8: Blue Apron's shared experience

My household is just finishing up our second week of Blue Apron, the cook-it-yourself meal delivery service. This is not about their iOS app, or their website. It is about Apple. Bear with me.

A home-cooked meal is generally something private. Even now that we're used to the internet being flooded with Instagram photos of food, they usually depict the final product, not the process. Half of Blue Apron's product is the process (you get to keep the recipes, after all) and the other half is the food that arrives on your doorstep. The plated meal isn't what they're selling; it's the outcome of your experience with their product.

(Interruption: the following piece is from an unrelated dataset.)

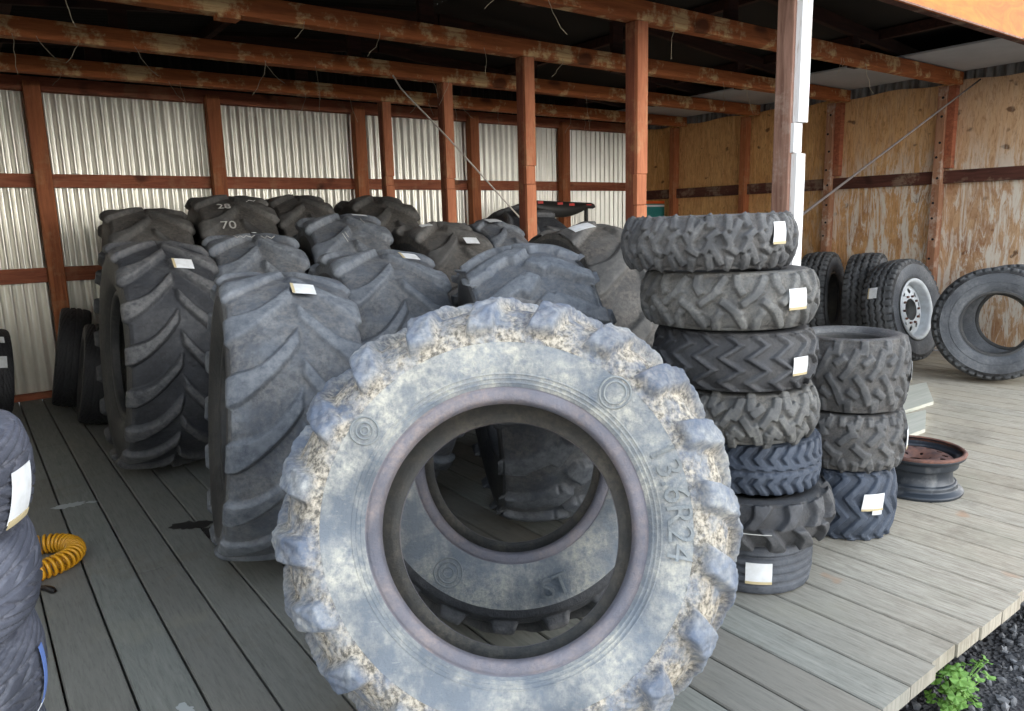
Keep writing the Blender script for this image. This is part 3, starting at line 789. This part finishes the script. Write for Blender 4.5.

The target demographic of Blue Apron certainly must skew tech-savvy — I wonder how many customers they have who aren't Amazon Prime subscribers too — so it ought to be no surprise that many members of the tech community are purchasing, receiving, cooking, and eating the same meals. Not in lockstep, since the plans are weekly, but in close enough proximity that people like Serenity Caldwell and John Siracusa have noticed.

A discussion has sprung up around a shared cultural experience — in this case, chicken and biscuits. Less than a year ago, at WWDC 2015, Apple predicted that not just its close adherents but even its casual users would also be chatting about the faux serendipity of simultaneous experience. They were betting that the water cooler chat (both digital and analog) would revolve around what went in our ears, not our mouths, with the release of Beats 1. Apple was going to shape the conversation and the culture.

We are looking for the most exciting music and people that love it in all corners of the globe, broadcasting to 100 countries.

That shared experience just got so much bigger.

Worldwide. Always on.

LA. New York City. London.

Beats 1 was indeed a hot topic of conversation in the days following its launch, just as promised. But for me, I found that the times I most wanted to listen (in the afternoons at work) had the least compelling content for my musical tastes. The novelty waned, and I haven't touched the service in months. And I don't feel like I'm abdicating my responsibility to pop culture; nobody has recommended me music from Beats 1, or even that I give Beats 1 another fair try.

Back on the WWDC stage, after the promise of the shared experience, Eddy Cue cut the Beats 1 feed and plowed along through the script of his lackluster presentation.

That's really awesome.

That's not how I feel about Beats 1 anymore; the adjective I'd use is "forgotten".

But the biscuits and gravy? Now those are awesome.